Le documentaire n’occulte pas non plus la dimension sociale du rugby. Avec l’exemple d’Ellis Genge, capitaine du XV de la Rose rossée à Twickenham en 2023 par nos Bleus, le documentaire s’attache à montrer combien ce sport a une connotation sociale marquée. Il nous pousse à s’attacher à Genge et son parcours cabossé, comme à quelques autres figures du rugby majeures, comme les susmentionnées. Et souffre donc d’une contradiction : starifier quelques-uns tout en leur faisant dire que si, si, c’est bien un sport d’équipe. Ce paradoxe résulte presque de l’entreprise elle-même. Autre limite : on cherchera en vain dans le discours des joueurs la moindre aspérité. Le rugby tient à son image de marque.
- © 2024 Netflix, Inc.
Mais la passion coule de chaque intervention, notamment les saillies philosophico-tactiques de notre cher sélectionneur Fabien Galthié, et nos personnages ainsi présentés nous conduisent à voir les matchs un peu différemment. S’ils ne nous rendent pas non plus les joueurs anglais sympathiques – nul n’est magicien – les auteurs de la série accouchent d’une tension dramatique à laquelle peu échapperont.
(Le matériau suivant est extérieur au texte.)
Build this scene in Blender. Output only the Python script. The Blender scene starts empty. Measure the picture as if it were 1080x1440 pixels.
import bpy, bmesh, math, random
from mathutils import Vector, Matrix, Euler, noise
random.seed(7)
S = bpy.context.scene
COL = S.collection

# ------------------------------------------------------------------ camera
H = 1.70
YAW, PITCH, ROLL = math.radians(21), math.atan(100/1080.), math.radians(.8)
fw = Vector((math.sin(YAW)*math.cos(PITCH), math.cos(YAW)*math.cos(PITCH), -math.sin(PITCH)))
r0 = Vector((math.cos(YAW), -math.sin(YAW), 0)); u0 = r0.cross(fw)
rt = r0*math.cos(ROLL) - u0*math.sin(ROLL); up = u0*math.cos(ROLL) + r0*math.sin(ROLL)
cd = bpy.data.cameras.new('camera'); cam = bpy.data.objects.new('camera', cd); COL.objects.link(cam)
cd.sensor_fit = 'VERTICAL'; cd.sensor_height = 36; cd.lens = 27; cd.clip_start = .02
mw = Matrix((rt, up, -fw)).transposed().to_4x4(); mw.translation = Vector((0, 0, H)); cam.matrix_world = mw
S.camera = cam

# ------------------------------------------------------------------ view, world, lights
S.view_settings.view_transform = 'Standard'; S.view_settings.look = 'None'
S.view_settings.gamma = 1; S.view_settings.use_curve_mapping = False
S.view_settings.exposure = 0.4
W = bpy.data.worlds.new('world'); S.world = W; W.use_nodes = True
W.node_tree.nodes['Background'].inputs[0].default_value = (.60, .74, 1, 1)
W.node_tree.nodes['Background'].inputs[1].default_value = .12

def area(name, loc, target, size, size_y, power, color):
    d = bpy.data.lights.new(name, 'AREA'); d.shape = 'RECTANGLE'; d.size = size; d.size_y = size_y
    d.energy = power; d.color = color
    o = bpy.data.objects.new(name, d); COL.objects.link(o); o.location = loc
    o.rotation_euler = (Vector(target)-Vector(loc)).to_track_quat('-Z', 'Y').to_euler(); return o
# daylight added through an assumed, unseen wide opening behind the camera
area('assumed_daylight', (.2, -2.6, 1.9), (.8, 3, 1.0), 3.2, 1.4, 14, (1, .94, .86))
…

Si le connaisseur est en droit d’en attendre plus – rien qu’il ne sache déjà ne transpire de Au contact -, et que le néophyte absolu pourrait être un peu perdu, tant les explications techniques et tactiques sont rares, il est à parier que tous les profils entre les deux, une majorité, auront de quoi se régaler.
In fine, la démarche aboutit à l’objectif ultime : iconiser le Tournoi des VI Nations, et chasser un nouveau public qui, à défaut d’allumer la télé pour tous les matchs, regardera peut-être Netflix pour un bon thriller. Il aura bien raison. Avec un peu de chance, il n’aura pas besoin de Netflix, l’année prochaine, pour suivre les exploits du XV de France.